Description

SEBI allows Investment Advisers to charge fees up to 2.5% per annum for providing second opinion on client assets under pre-existing distribution arrangements, subject to annual client consent and disclosure of dual costs.

Summary

SEBI has introduced ease of doing business measures allowing Investment Advisers (IAs) to provide second opinion services to clients on assets held under pre-existing distribution arrangements with other entities. Previously, IAs were prohibited from charging Assets Under Advice (AUA) based fees on such assets. The revised framework permits IAs to charge fees up to 2.5% per annum on these assets, subject to mandatory annual disclosure and client consent regarding dual costs (both advisory fees and distributor consideration).

Key Points

  • Investment Advisers can now charge AUA-based fees on assets under pre-existing distribution arrangements when providing second opinion services
  • Fee cap set at 2.5% of asset value per annum for such second opinion advisory services
  • Annual disclosure and consent requirement: IAs must inform clients they will incur both advisory fees and distributor consideration costs
  • Revises Clause 1.(iii)(f) of the Master Circular for Investment Advisers
  • Addresses industry representation that previous restrictions limited IAs’ ability to serve clients seeking second opinions
  • Provisions effective immediately upon issuance

Regulatory Changes

Clause 1.(iii)(f) of the Master Circular for Investment Advisers has been revised to read:

“For clients seeking second opinion on assets under pre-existing distribution arrangement with other entity, IAs may charge fee on the assets under pre-existing distribution arrangement under AUA mode, subject to a limit of 2.5% of such assets value per annum. IAs shall, on annual basis, disclose and seek consent from such clients that apart from the advisory fees payable to the IA, the clients will be incurring costs towards distributor consideration for such assets.”

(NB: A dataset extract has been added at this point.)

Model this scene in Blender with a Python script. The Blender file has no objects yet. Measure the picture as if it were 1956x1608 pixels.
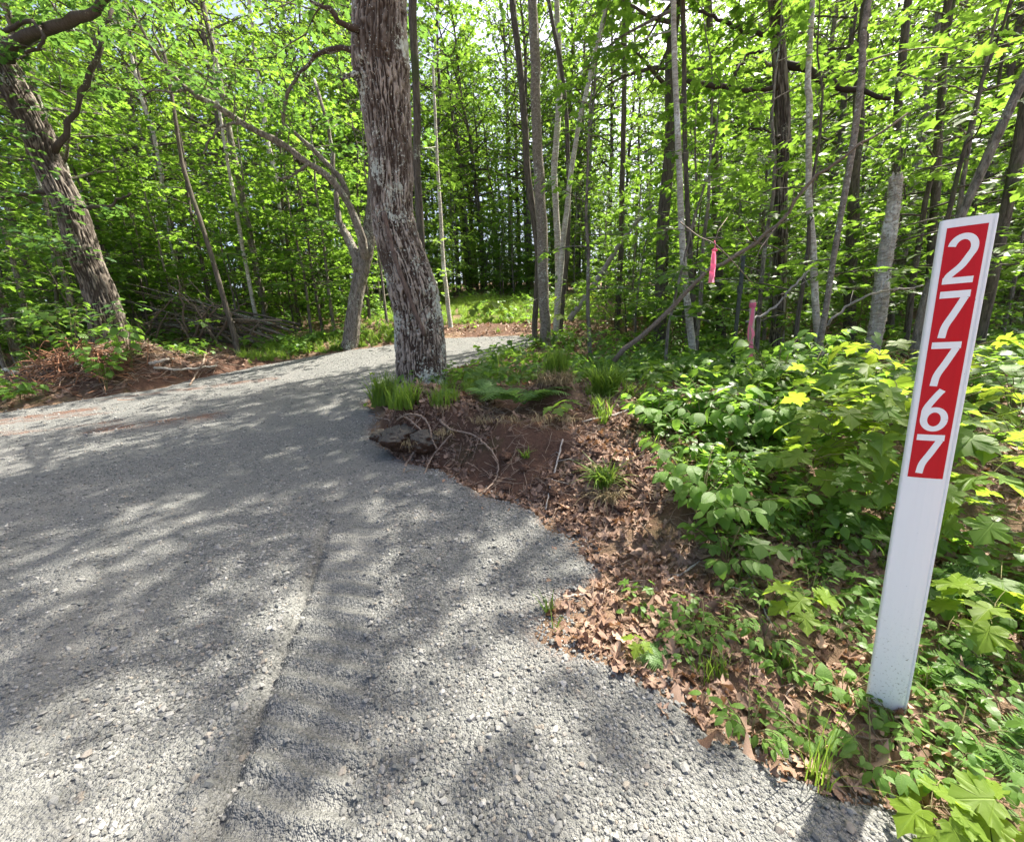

Previously, any portion of AUA held by the client under pre-existing distribution arrangements was required to be deducted from AUA for fee charging purposes, effectively prohibiting IAs from charging fees on such assets.

Compliance Requirements

For Investment Advisers:

  1. Fee Limit Compliance: Ensure fees charged on assets under pre-existing distribution arrangements do not exceed 2.5% per annum
  2. Annual Disclosure: Provide clear disclosure to clients on annual basis regarding:
    • Advisory fees payable to the IA
    • Distributor consideration costs that clients will continue to incur on such assets
  3. Client Consent: Obtain annual consent from clients acknowledging understanding of dual cost structure
  4. Documentation: Maintain records of disclosures and client consents for regulatory compliance
  5. Service Scope: Clearly define second opinion services being provided on pre-existing distribution assets

For Investment Adviser Administration and Supervisory Body (IAASB):

  • Monitor compliance with fee limits and disclosure requirements
  • Ensure proper implementation of revised Master Circular provisions

Important Dates

  • Circular Issued: October 30, 2025
  • Effective Date: Immediately upon issuance (October 30, 2025)
  • Disclosure and Consent: Required on annual basis (ongoing compliance requirement)

Impact Assessment

Market Impact:

  • For Investment Advisers: Opens new revenue stream by enabling fee collection on previously restricted asset base; allows IAs to serve clients more comprehensively when second opinions are requested
  • For Investors: Provides flexibility to obtain independent second opinions on existing investments without necessarily changing distribution arrangements; however, results in dual cost structure (advisory fees plus distributor fees)
  • For Distributors: No direct impact on existing distribution arrangements; distributors continue to receive consideration on assets under their management

Operational Impact:

  • IAs need to implement systems for annual disclosure and consent documentation
  • Potential increase in advisory workload as clients may seek second opinions on broader asset base
  • Compliance teams must ensure fee calculations and disclosures meet regulatory requirements

Industry Impact:

  • Addresses long-standing industry representation about restrictions limiting service capabilities
  • Promotes ease of doing business for Investment Advisers
  • Enhances investor protection by facilitating access to independent advisory opinions
  • May lead to increased competition as IAs can now actively advise on clients’ full portfolio

Regulatory Authority: Circular issued under Section 11(1) of Chapter IV of SEBI Act, 1992 read with Regulation 15A of SEBI (Investment Advisers) Regulations, 2013.

Impact Justification

Medium importance as it introduces a new revenue opportunity for Investment Advisers while providing investors with second opinion options. Medium impact limited to IA industry participants and their clients seeking second opinions on existing investments.